Tuesday, July 28, 2015

Segmenting the Motion for Virtual Valipilla

From this series of posts I'm going to mention the project background. The techniques and tools that can be used for air-finger-writing process. This post includes the motion segmentation techniques that can be used for the implementation.

Motion Segmentation

We are using a vision input device that constantly streams the location of the fingers within its field of view. So the data stream contains both an intended control motion and other extraneous motions that do not correspond to any control motion. Pen up /pen down kind of gestures cannot easily identify in here as in normal handwriting. Essentially there is no known beginning and end from the user input. There is no predefined gesture that indicates character writing starts and stops. That is why there should be a motion segmentation mechanism in place to accurately identify starts and ends of the letter strokes as well as finger pauses.

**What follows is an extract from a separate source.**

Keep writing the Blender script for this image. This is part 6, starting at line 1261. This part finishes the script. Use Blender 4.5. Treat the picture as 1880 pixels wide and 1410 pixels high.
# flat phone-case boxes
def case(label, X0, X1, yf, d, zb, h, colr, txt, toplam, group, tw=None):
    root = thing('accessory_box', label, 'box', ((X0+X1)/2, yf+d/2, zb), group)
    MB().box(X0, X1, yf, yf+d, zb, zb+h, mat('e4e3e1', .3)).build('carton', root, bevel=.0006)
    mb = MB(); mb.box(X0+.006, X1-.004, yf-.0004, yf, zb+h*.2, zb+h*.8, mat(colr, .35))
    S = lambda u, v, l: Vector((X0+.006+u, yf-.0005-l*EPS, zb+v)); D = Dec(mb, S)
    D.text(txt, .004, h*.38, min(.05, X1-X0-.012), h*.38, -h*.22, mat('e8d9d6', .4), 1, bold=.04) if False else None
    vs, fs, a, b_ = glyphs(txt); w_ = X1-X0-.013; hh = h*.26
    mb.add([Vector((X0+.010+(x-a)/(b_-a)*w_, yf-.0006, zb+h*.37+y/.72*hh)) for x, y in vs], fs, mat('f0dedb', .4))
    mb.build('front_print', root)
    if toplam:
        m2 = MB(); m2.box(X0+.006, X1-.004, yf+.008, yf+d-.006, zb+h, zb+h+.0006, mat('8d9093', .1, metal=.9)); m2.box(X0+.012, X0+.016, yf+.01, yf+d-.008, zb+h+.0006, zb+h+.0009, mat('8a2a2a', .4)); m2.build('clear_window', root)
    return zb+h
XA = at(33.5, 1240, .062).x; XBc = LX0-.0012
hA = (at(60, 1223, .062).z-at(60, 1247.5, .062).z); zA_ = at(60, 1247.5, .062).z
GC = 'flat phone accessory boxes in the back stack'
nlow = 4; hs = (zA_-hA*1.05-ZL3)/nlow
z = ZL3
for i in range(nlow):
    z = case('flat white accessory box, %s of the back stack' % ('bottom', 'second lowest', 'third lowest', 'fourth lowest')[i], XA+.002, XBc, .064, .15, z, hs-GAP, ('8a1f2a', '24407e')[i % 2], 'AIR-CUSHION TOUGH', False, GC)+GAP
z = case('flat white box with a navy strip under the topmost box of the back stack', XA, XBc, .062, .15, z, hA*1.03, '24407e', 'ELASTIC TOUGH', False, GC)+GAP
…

There are two paradigms for motion segmentation;


1.      Explicit Delimitation
2.      Automatic Detection.



Explicit Delimitation

Explicit delimitation can be easily accomplished with a push-to-write scheme, where the user holds a button to start and releases it to stop. A common alternative is to replace the button with a specific posture or gesture to signal the end points of the intended control motion. Another approach is to define an input zone for gesture delimitation.[8] When the user reaches to write in the air, the explicit delimitation is done by thresholding the depth information. Other scenarios have been proposed, including one where an LED pen is tracked in the air. This allows for 3D data to be interpreted, and makes sure that the beginning and end of input are clearly defined. But our focus is to develop a low cost and easy to use tool, without using any other gadget except the sensor device.

Automatic Detection

This uses a spotting technique that requires no intentional delimitation. The system automatically detects the intended motion and segments the writing correspondingly. If functioning perfectly, automatic detection can make the air-writing experience more convenient, especially for controller-free systems. Detection of motion gestures can be very difficult when the defined gesture has a similar trajectory to other control motions. In such a case, the motion itself may not contain enough information for automatic detection, and push-to-write is more robust and accurate for motion segmentation. Anyway as the writing motion is much different from other general control motions, it makes robust detection of air-writing possible. Typically unsupervised learning and data-driven approaches are used in this kind of method.

Amma et al.[9] proposed a spotting algorithm for air-writing based on the acceleration and angular speed from inertial sensors attached to a glove. It's a two-stage approach for the spotting and recognition task.


Automatic Detection Employed Process

In the spotting stage, they use binary Support Vector Machines (SVM) classifier to discriminate motion that potentially contains handwriting from motion that does not. Like illustrated it shows two ways the letter ‘N’ could be written and the letter H. Red portions would be the segments that recognized by the spotting stage as ignored motion. Only grey segments should be input to the next stage.





Time window based approach used by Chen’s work[2] is similar to this method where potential non-writing motions incurred in the capturing stage and later use the filler model to handle them. The window-based detector is only responsible for determining whether a writing event occurs in the window, which is slided through the continuous motion data. A writing event usually involves sharp turns, frequent changes in directions, and complicated shapes rather than a drift or swipe motion. The sliding window has to be long enough to capture these writing characteristics to distinguish a writing event. It is straightforward to determine a window that has tiny motion as a non-writing event, and this “silent” window need to be skipped from further processing. 

Almost all of the automatic detection techniques involves time variable to distinguish between writing motion and non-writing motion. So important consideration should be given to decide whether the user base can depend on this time variable, if uses automatic detection techniques.


References

[2]
Mingyu Chen, "Universal Motion Based Control," School of Electrical and Computer Engineering, Georgia Institute of Technology, PhD. Dissertation 2013.
[8]
Per Ola Kristensson, Thomas F.W. Nicholson, and Aaron Quigley, "Continuous recognition of one-handed and two-handed gestures using 3D full-body motion tracking sensors," in Proceedings of the 2012 ACM International Conference on Intelligent User Interfaces, Lisbon, Portugal, 2012, pp. 89-92.
[9]
Christoph Amma, Marcus Georgi, and Tanja Schultz, "Airwriting: Hands-free Mobile Text Input by Spotting and Continuous," in Proceedings of the 2012 16th Annual International Symposium on Wearable Computers (ISWC), Washington, DC, USA, 2012, pp. 52-59.